Both in 1827 and in 1829, the United States Government attempted to purchase Texas, and in the latter year the proposition was actually made to the Mexican Government to sell to the United States the territory lying to the northwest of the watershed of the River Nueces. It was, however, promptly rejected by that Government.

Naturally these attempts encouraged the colonists in Texas to feel that the United States sympathized with them in their desire for emancipation from Mexican rule, and to hope that this sympathy might, at some future time, lead to positive assistance.

Overthrow of the
federal system
in Mexico.

The Texans were, however, for the moment, left to their own devices. They first tried to have Texas separated from Coahuila and made a separate Commonwealth of the Mexican Union, but the Mexican central government refused to assent to this. This was in 1833. Two years later Santa Anna, the Mexican President, forcibly displaced the federal system of government established in Mexico by the constitution of 1824, and instituted the centralized system, virtually by a presidential edict.

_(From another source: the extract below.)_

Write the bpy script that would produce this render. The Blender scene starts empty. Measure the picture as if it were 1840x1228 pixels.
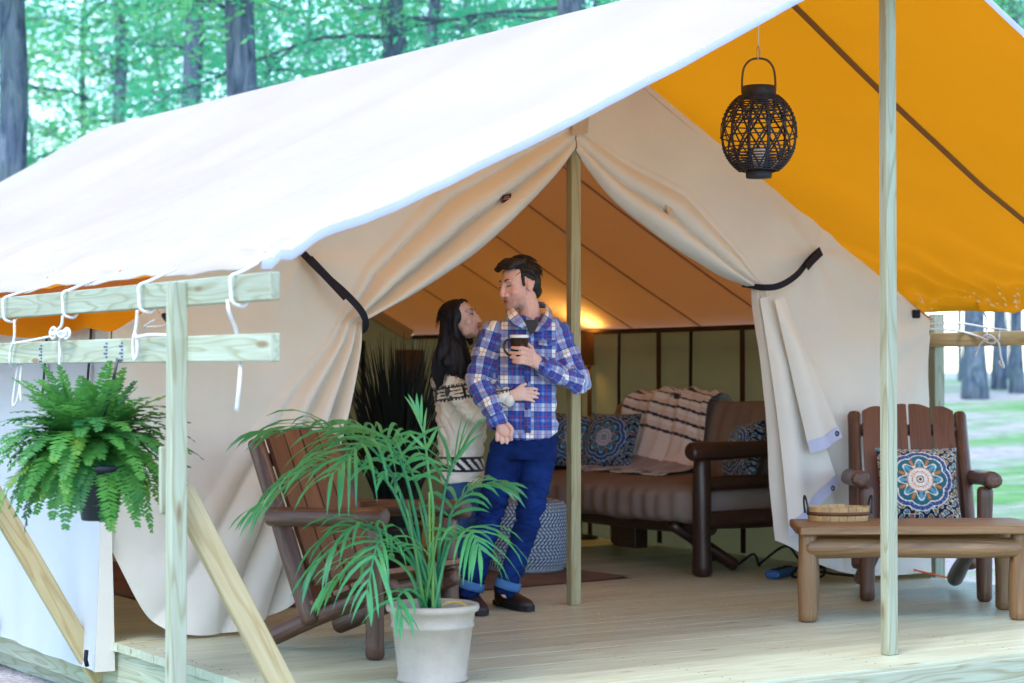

Some of the Commonwealths of the Mexican Union resisted this usurpation of the President, and among them, naturally, was Coahuila-Texas. Moreover, some of the Coahuila members of the legislature of the Commonwealth, partisans of Santa Anna, withdrew from that body, and the Texan members found themselves, for the first time, in a majority in it. Of course the feeling of resistance to the overthrow of the right of local self-government became now a settled and resolute purpose with them, and Santa Anna, upon learning their attitude, resolved to reduce them to obedience by military power.

The Texan
revolution.

In September of 1835, a Mexican war-ship appeared upon the Texan coast, and its commander declared the Texan ports in a state of blockade. About the same time, the Mexican General Cos appeared, with a force of some fifteen hundred soldiers, at the Texan village of Gonzales. The resistance of the inhabitants of the town to Cos' order to surrender their arms precipitated the struggle. The Texans immediately organized a temporary government, drove the Mexicans out of the country before the close of the year, and, on March 2nd, 1836, declared their independence of Mexico.

While the Texan convention, which had declared independence and was framing the constitution for the state of Texas, was still in session, the Mexican soldiery, under the command of Santa Anna himself, returned to Texas and committed the atrocities of the Alamo and of Goliad. After these barbarous deeds there could no longer be any hope of an accommodation between the Mexicans and the Texans. It was independence or extermination.